Scopes
Namespaces
An operator can be restricted to handle custom resources in one namespace only:
kopf run --namespace=some-namespace ...
kopf run -n some-namespace ...
Multiple namespaces can be served:
kopf run --namespace=some-namespace --namespace=another-namespace ...
kopf run -n some-namespace -n another-namespace ...
Namespace globs with *
and ?
characters can be used too:
kopf run --namespace=*-pr-123-* ...
kopf run -n *-pr-123-* ...
Namespaces can be negated: all namespaces are served except those excluded:
kopf run --namespace=!*-pr-123-* ...
kopf run -n !*-pr-123-* ...
Multiple globs can be used in one pattern. The rightmost matching one wins.
The first glob is decisive: if a namespace does not match it, it does not match
the whole pattern regardless of what is there (other globs are not checked).

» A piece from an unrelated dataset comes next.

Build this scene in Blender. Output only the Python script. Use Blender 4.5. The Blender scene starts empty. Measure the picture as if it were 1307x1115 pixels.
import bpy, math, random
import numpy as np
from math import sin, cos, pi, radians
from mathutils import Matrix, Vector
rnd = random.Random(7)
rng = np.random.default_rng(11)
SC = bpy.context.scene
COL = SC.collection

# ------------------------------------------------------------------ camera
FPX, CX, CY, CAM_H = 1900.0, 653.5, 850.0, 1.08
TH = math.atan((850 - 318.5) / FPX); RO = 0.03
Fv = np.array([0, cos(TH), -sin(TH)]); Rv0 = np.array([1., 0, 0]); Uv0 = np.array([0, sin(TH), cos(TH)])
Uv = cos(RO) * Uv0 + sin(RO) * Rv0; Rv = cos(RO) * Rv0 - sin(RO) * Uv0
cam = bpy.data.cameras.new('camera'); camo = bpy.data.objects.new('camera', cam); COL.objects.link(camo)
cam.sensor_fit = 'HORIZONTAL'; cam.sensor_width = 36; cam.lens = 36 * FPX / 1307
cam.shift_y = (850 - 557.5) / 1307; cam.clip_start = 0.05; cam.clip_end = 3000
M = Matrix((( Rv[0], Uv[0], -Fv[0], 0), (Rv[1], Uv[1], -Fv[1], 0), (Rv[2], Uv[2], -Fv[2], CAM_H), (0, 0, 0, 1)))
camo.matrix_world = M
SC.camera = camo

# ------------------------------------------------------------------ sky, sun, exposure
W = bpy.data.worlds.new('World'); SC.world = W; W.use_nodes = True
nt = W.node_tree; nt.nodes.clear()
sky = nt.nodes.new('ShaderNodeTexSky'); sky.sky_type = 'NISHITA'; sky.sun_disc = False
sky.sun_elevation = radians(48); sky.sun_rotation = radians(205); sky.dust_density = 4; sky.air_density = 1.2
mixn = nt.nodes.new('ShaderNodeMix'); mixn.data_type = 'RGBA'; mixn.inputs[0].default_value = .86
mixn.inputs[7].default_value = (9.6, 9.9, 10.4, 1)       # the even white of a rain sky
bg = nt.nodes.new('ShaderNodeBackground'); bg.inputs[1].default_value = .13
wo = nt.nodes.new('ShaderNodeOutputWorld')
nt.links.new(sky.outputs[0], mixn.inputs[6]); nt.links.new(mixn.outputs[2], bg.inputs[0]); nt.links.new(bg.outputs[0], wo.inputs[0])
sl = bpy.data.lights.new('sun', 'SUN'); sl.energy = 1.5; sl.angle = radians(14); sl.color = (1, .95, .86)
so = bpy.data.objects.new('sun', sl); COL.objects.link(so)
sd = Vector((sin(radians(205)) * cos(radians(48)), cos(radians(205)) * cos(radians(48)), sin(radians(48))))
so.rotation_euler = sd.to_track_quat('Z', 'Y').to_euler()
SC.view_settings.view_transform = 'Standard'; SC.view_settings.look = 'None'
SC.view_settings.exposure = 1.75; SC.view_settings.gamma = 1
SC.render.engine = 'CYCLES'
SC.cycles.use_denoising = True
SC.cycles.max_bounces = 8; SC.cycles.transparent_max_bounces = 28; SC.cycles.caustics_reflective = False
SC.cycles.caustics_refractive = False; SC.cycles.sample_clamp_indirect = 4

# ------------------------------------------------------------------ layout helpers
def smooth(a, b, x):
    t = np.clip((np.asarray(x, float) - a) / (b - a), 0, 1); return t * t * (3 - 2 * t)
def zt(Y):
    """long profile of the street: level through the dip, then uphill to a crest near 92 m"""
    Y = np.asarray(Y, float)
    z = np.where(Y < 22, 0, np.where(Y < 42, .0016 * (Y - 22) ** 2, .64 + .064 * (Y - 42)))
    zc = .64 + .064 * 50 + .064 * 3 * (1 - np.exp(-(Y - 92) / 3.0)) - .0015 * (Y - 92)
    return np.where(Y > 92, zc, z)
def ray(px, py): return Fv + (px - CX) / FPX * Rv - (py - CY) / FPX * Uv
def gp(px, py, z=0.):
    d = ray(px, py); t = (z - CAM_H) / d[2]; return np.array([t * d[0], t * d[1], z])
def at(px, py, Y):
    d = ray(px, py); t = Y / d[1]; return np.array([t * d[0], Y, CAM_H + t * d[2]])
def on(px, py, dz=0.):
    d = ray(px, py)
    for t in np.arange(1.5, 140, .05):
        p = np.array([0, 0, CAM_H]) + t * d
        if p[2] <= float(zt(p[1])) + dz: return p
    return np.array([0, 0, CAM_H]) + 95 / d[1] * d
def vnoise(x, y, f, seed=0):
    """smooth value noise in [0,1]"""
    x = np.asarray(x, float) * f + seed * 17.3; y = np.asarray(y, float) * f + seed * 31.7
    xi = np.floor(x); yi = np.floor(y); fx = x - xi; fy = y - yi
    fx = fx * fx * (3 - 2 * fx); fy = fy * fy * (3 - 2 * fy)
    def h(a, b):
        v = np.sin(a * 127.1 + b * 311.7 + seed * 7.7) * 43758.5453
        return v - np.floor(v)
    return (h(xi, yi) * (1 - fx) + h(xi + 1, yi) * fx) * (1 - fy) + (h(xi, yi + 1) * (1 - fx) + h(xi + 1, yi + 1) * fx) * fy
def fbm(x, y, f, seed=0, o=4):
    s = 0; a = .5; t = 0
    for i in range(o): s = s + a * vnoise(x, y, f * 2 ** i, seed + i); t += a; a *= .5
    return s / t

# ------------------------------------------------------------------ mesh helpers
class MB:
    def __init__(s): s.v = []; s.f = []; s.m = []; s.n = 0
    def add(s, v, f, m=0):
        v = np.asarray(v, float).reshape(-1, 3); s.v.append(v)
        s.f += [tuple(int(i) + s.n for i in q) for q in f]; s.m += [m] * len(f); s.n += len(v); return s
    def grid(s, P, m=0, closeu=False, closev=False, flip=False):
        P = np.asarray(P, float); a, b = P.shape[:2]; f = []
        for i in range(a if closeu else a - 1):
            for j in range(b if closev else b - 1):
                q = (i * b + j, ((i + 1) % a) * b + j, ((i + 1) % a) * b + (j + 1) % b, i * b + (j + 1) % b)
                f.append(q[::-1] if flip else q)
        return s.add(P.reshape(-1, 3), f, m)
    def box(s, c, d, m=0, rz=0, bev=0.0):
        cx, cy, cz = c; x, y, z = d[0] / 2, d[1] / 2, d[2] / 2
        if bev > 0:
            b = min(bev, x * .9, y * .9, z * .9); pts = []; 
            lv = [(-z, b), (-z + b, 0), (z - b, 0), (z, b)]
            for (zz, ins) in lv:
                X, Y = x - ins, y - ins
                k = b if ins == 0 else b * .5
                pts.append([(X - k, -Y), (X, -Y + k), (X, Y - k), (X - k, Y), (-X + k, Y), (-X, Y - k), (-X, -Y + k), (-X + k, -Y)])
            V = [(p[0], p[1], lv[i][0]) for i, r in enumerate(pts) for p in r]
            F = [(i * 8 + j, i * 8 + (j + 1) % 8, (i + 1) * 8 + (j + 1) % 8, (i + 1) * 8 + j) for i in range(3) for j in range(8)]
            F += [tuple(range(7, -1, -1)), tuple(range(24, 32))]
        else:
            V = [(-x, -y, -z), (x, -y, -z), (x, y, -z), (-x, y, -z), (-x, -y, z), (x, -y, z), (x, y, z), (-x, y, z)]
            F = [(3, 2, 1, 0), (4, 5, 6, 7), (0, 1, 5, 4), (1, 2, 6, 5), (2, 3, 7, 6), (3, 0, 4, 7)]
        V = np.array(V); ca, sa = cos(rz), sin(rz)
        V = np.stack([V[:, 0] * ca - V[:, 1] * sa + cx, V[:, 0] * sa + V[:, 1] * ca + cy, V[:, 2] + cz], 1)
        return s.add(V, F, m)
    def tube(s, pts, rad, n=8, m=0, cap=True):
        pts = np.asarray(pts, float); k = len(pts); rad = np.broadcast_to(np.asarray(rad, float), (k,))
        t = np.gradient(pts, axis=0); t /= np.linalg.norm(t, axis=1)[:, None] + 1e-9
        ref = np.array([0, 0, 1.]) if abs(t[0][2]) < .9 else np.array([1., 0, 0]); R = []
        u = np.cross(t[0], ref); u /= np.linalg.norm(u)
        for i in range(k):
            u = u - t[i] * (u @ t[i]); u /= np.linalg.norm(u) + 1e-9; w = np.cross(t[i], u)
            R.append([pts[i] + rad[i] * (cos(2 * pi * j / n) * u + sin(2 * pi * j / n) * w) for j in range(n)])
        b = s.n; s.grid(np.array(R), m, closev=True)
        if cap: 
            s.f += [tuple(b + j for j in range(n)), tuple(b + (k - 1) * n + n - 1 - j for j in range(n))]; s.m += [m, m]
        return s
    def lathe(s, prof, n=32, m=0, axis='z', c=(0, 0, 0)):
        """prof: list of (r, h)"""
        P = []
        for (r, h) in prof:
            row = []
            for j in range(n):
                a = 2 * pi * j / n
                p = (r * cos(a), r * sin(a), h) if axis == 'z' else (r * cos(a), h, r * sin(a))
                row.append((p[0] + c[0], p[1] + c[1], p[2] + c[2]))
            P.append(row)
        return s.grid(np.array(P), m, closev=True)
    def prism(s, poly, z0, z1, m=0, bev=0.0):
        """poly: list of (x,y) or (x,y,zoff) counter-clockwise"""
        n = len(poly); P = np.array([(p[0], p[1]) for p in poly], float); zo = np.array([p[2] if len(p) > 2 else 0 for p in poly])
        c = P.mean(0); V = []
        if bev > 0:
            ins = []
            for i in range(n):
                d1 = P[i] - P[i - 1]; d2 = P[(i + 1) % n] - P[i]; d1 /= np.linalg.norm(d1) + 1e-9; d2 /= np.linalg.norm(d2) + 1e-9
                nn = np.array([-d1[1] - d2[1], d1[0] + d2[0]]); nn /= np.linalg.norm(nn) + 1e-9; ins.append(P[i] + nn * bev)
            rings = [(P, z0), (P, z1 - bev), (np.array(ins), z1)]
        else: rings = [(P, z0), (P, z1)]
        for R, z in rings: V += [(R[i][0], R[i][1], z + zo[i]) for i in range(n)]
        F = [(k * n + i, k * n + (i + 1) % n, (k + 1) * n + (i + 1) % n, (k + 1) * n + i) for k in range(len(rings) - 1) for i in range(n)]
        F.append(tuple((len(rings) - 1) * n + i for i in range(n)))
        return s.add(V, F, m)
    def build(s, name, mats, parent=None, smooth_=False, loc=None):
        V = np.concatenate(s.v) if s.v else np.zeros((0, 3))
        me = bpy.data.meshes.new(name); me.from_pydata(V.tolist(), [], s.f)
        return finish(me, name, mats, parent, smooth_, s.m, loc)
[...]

If the first glob is a negation, it is implied that initially, all namespaces
do match (as if preceded by *
), and then the negated ones are excluded.
In this artificial example, myapp-live
will match, myapp-pr-456
will
not match, but myapp-pr-123
will match; otherapp-live
will not match;
even otherapp-pr-123
will not match despite the -pr-123
suffix in it
because it does not match the initial decisive glob:
kopf run --namespace=myapp-*,!*-pr-*,*-pr-123 ...
In all cases, the operator monitors the namespaces that exist at the startup or are created/deleted at runtime, and starts/stops serving them accordingly.
If there are no permissions to list/watch the namespaces, the operator falls
back to the list of provided namespaces “as is”, assuming they exist.
Namespace patterns do not work in this case; only the specific namespaces do
(which means, all namespaces with the ,*?!
characters are excluded).
If a namespace does not exist, Kubernetes permits watching over it anyway. The only difference is when the resource watching starts: if the permissions are sufficient, the watching starts only after the namespace is created; if not sufficient, the watching starts immediately (for an unexistent namespace) and the resources will be served once that namespace is created.
Cluster-wide
To serve the resources in the whole cluster:
kopf run --all-namespaces ...
kopf run -A ...
In that case, the operator does not monitor the namespaces in the cluster, and uses different K8s API URLs to list/watch the objects cluster-wide.